Begin at the first line below and copy each line exactly, ending with the line where "paper('notice_paper', 1.905, 2.13, 1.33, 1.64, .0, True);" appears.
------ Data excerpt ------
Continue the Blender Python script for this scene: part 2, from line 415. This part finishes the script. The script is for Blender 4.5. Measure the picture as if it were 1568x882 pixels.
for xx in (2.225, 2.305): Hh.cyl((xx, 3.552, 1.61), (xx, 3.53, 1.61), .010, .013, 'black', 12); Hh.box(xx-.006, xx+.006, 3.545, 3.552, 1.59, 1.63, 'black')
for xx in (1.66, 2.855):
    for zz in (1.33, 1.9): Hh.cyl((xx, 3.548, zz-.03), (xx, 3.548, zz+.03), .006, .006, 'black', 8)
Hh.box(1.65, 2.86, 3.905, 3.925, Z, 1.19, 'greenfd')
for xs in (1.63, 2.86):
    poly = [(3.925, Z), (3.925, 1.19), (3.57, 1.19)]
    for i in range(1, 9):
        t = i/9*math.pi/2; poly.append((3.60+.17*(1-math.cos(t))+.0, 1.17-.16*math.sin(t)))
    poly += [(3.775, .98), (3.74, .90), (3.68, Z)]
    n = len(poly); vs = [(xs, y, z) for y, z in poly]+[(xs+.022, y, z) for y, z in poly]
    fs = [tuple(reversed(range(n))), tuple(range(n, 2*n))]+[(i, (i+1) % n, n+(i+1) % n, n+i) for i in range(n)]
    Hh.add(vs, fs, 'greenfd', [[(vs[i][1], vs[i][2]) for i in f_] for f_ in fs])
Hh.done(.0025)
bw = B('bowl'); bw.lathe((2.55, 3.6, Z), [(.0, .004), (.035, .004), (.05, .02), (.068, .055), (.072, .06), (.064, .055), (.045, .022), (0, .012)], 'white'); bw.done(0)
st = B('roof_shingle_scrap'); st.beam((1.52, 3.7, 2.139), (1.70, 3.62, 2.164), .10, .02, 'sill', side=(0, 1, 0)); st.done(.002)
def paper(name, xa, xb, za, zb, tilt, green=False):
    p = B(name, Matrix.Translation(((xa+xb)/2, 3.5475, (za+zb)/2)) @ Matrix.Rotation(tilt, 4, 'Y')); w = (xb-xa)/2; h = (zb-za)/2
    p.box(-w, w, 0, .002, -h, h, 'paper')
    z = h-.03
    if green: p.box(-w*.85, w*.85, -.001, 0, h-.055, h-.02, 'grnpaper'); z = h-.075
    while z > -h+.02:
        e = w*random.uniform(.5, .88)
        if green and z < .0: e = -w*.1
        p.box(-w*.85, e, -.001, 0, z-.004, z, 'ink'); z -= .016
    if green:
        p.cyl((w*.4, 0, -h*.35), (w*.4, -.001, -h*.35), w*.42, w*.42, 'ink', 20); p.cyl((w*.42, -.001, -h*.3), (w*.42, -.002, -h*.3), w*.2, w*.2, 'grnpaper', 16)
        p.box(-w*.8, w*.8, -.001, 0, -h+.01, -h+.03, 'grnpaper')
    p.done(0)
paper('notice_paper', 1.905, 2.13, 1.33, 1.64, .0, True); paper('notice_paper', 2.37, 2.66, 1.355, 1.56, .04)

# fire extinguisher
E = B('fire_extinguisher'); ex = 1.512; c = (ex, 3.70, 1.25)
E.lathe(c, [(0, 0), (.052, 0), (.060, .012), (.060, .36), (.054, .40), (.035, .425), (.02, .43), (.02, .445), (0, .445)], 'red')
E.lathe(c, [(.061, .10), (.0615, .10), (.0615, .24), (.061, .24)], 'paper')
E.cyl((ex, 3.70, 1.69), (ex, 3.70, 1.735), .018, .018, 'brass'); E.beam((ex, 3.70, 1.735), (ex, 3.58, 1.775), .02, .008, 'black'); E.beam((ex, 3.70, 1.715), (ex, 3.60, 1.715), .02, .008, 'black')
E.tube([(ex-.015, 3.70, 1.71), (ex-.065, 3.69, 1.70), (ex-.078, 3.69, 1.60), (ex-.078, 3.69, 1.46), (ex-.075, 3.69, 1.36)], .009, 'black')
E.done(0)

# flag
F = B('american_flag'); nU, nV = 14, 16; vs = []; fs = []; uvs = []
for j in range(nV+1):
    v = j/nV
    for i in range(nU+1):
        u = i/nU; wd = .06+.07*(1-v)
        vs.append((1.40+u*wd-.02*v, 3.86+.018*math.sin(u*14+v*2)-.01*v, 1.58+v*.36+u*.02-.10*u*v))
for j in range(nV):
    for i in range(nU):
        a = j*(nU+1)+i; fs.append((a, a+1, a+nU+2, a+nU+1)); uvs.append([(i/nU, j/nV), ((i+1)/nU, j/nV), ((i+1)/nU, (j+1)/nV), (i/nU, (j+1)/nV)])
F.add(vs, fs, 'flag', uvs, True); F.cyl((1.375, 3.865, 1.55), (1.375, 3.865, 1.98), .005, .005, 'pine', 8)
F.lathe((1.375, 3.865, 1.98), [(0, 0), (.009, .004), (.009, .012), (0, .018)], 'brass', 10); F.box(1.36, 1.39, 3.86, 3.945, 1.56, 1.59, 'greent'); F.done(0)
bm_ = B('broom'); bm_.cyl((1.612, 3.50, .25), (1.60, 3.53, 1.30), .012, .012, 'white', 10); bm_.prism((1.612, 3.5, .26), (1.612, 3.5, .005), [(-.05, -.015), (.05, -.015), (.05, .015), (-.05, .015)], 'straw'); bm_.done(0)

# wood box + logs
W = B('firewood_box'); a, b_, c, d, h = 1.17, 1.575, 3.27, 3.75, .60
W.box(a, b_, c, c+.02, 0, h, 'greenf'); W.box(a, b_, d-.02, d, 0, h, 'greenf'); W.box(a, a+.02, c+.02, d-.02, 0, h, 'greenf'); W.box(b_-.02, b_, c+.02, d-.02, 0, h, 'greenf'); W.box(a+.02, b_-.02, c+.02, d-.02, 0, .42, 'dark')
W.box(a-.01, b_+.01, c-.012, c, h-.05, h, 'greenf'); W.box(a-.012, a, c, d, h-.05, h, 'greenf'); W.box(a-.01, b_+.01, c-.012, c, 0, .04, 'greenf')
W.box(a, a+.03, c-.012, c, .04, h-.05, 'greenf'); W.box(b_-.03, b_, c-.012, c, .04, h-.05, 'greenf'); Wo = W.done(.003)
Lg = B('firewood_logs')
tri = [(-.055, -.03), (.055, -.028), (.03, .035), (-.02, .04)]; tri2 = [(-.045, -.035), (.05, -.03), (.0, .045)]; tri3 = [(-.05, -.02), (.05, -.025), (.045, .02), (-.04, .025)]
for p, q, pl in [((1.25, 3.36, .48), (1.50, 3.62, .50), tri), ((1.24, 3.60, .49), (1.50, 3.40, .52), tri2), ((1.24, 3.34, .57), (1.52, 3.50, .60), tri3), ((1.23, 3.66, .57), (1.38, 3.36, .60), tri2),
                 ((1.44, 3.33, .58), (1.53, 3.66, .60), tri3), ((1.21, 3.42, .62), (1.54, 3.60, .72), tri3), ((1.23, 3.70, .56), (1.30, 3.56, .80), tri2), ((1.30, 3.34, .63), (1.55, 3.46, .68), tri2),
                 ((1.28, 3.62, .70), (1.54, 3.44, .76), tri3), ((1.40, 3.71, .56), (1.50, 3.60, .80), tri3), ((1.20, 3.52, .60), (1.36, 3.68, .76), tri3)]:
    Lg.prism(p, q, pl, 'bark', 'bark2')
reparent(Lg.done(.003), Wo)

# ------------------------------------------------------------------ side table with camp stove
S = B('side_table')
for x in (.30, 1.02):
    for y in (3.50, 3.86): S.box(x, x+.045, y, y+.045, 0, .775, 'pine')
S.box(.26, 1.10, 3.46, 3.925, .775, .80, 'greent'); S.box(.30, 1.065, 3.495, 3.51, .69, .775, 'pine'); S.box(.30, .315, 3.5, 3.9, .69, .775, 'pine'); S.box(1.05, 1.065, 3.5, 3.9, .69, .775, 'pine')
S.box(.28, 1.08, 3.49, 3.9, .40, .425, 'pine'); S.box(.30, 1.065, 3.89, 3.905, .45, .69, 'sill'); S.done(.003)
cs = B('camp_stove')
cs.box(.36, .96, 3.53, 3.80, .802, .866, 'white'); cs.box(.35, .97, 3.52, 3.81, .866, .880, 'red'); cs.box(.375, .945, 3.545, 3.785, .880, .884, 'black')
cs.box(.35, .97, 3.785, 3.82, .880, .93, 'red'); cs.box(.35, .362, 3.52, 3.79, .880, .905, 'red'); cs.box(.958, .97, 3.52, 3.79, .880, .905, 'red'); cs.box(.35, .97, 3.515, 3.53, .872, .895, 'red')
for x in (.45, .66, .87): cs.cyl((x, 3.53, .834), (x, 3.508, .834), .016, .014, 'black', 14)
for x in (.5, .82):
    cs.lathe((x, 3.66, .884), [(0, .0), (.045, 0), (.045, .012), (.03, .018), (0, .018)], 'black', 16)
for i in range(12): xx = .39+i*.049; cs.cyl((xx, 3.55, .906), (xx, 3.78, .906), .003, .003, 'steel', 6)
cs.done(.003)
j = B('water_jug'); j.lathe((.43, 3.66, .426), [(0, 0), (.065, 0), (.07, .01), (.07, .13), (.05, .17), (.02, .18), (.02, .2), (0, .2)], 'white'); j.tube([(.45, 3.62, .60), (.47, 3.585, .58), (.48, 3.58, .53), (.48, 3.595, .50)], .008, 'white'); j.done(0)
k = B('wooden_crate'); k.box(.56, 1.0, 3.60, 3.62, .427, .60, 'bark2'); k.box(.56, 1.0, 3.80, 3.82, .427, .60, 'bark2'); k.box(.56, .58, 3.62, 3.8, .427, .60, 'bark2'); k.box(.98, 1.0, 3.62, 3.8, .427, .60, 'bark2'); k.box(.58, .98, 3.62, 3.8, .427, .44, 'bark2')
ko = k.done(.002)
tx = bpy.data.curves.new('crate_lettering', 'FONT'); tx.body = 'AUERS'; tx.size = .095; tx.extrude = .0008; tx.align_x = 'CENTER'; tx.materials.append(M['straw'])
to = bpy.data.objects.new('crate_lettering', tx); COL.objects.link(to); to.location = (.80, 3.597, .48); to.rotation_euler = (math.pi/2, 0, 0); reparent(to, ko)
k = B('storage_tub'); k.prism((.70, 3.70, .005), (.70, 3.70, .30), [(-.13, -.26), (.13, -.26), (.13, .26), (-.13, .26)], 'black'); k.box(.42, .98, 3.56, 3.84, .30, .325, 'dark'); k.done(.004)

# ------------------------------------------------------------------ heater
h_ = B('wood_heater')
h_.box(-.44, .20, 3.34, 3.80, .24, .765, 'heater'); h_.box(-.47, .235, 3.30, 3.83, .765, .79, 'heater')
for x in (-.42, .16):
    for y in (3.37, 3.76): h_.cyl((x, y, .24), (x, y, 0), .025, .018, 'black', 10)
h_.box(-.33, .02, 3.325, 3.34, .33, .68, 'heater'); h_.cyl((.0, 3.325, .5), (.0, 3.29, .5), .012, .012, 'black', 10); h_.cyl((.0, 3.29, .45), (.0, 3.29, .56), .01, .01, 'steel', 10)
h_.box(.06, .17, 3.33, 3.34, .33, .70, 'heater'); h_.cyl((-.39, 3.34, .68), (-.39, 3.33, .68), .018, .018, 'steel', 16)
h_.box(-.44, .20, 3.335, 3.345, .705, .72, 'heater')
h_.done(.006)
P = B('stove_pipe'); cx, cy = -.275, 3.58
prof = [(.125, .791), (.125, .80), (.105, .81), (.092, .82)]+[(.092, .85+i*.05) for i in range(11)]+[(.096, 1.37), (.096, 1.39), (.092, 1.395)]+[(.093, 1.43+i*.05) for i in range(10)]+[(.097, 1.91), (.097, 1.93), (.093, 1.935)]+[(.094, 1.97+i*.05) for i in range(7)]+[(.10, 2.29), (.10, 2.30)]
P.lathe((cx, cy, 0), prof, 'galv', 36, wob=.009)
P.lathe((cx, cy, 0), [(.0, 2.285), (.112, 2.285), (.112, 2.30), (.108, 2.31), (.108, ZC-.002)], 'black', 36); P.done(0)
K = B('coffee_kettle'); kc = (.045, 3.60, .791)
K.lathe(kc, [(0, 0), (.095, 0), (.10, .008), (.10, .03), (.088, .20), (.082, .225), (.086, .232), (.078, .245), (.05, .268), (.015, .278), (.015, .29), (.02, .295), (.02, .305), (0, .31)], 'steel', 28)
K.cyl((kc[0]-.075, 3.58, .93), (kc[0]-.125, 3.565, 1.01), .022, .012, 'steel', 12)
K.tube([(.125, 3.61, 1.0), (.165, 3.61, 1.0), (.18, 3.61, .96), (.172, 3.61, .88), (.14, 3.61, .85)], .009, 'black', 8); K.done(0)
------
_Answer in full_
Continue the Blender Python script for this scene: part 2, from line 415. This part finishes the script. The script is for Blender 4.5. Measure the picture as if it were 1568x882 pixels.
for xx in (2.225, 2.305): Hh.cyl((xx, 3.552, 1.61), (xx, 3.53, 1.61), .010, .013, 'black', 12); Hh.box(xx-.006, xx+.006, 3.545, 3.552, 1.59, 1.63, 'black')
for xx in (1.66, 2.855):
    for zz in (1.33, 1.9): Hh.cyl((xx, 3.548, zz-.03), (xx, 3.548, zz+.03), .006, .006, 'black', 8)
Hh.box(1.65, 2.86, 3.905, 3.925, Z, 1.19, 'greenfd')
for xs in (1.63, 2.86):
    poly = [(3.925, Z), (3.925, 1.19), (3.57, 1.19)]
    for i in range(1, 9):
        t = i/9*math.pi/2; poly.append((3.60+.17*(1-math.cos(t))+.0, 1.17-.16*math.sin(t)))
    poly += [(3.775, .98), (3.74, .90), (3.68, Z)]
    n = len(poly); vs = [(xs, y, z) for y, z in poly]+[(xs+.022, y, z) for y, z in poly]
    fs = [tuple(reversed(range(n))), tuple(range(n, 2*n))]+[(i, (i+1) % n, n+(i+1) % n, n+i) for i in range(n)]
    Hh.add(vs, fs, 'greenfd', [[(vs[i][1], vs[i][2]) for i in f_] for f_ in fs])
Hh.done(.0025)
bw = B('bowl'); bw.lathe((2.55, 3.6, Z), [(.0, .004), (.035, .004), (.05, .02), (.068, .055), (.072, .06), (.064, .055), (.045, .022), (0, .012)], 'white'); bw.done(0)
st = B('roof_shingle_scrap'); st.beam((1.52, 3.7, 2.139), (1.70, 3.62, 2.164), .10, .02, 'sill', side=(0, 1, 0)); st.done(.002)
def paper(name, xa, xb, za, zb, tilt, green=False):
    p = B(name, Matrix.Translation(((xa+xb)/2, 3.5475, (za+zb)/2)) @ Matrix.Rotation(tilt, 4, 'Y')); w = (xb-xa)/2; h = (zb-za)/2
    p.box(-w, w, 0, .002, -h, h, 'paper')
    z = h-.03
    if green: p.box(-w*.85, w*.85, -.001, 0, h-.055, h-.02, 'grnpaper'); z = h-.075
    while z > -h+.02:
        e = w*random.uniform(.5, .88)
        if green and z < .0: e = -w*.1
        p.box(-w*.85, e, -.001, 0, z-.004, z, 'ink'); z -= .016
    if green:
        p.cyl((w*.4, 0, -h*.35), (w*.4, -.001, -h*.35), w*.42, w*.42, 'ink', 20); p.cyl((w*.42, -.001, -h*.3), (w*.42, -.002, -h*.3), w*.2, w*.2, 'grnpaper', 16)
        p.box(-w*.8, w*.8, -.001, 0, -h+.01, -h+.03, 'grnpaper')
    p.done(0)
paper('notice_paper', 1.905, 2.13, 1.33, 1.64, .0, True); paper('notice_paper', 2.37, 2.66, 1.355, 1.56, .04)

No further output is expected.